Well, it started with a discussion the Nats' 69-year-old skipper, who is 117-93 as the Nationals' manager and has led them to a 77-50 record this year, had with reporters before the start of last week's series with the Atlanta Braves. Washington had just gone 12-3 in their last 15 games and they were set to take on the NL East's second-place team. Johnson was asked how, after a year of promising that the team's offense was better than it appeared, he'd finally managed to get the offense running the way he'd said it could.

"Well, a lot of things," Johnson began, "To a man, we got a little too much concerned about hitting the ball the other way. I think the regime in here before liked everybody to go the other way and we really couldn't handle fastballs in. I mean, we didn't hit the ball where it was pitched. We had the talent to hit the ball where it was pitched, but we were a little defensive hitting. And some of the young guys came in, had the same thing, not all of them. But gradually, and that process takes a little time, I mean Jayson [Werth], he was into going the other way. [Ryan Zimmerman] through his injuries was basically going the other way.

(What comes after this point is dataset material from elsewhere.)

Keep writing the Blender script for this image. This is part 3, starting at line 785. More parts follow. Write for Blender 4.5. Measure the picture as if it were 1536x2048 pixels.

Michael Morse, everybody."

"The book on us," Johnson continued, "And I don't mind telling you, because everybody in the world knows it. 'Pound them in with hard stuff!' And we weren't able to do much. Like I said, even Keith Hernandez came to me at the end of last year and said, 'What, you guys don't like a fastball or something?' And I said, 'I know that's true. We don't. Unless it's way away from us.' But Rick Eckstein has done a great job, he's got them still staying inside the ball, but hitting it where it's pitched. Not having to cheat to get to the fastball in. Just become better hitters. And we're not 100% to where we need to be, but I think we'll get to [it]. Because certain hitters still have lapses going back [to] I almost call it a defensive swing. It's a longer swing. But when we face a really good pitcher, unless we're in that attack mode. We can be pitched to."

"But I think we've really grown a lot and I tip my hat to Rick," the Nats' manager said, "He's worked hard and guys know who they are and they know what they're capable of, and [Danny Espinosa] and [Ian Desmond] were two of the prime examples of the way, 'Take the ball in, look for the ball away.' But we're becoming, now we're doing the things I knew we were capable of and that's what I call playing up to your potential."

"It's just real simple," Johnson said in concluding his explanation, "Pitchers try to keep hitters from extending. And that's why they change speeds and either get [hitters] way out front and then throw it hard in so they can't extend their arms and the bat. And we were kind of helping with that, and it was easy to keep us from extending."

When the changes Johnson described and he and Eckstein have implemented were mentioned to Werth, the outfielder told the's Bill Ladson in article entitled, "Nationals banking on new offensive philosophy", (which was a good one that covered a lot of the quotes from Johnson above along with stuff from Eckstein and the hitters) that the changes were made possible by the presence of Davey Johnson on the Nationals' bench, and the influence he has on his players, and the weight that his words carry thanks to his track record and history:

"'Between last year and this year, it's night and day,' Werth said. 'Just the whole atmosphere in the clubhouse. You have an iconic manager that really knows how to handle this team. If we still had a guy like [Jim] Riggleman as the manager, I don't think the team is where it's at.'

"Asked why he felt that way, Werth said, 'You have a guy [in Johnson] that is confident in himself and in his players. That alone can go a long way. ... Being a big league player for so long, being a big league manager for so long, Davey has a real good feel [for the game].'"

When Davey talks the players listen. When they listen to Davey Johnson they usually get good advice. As soon as they realize that, the Nats' manager has them.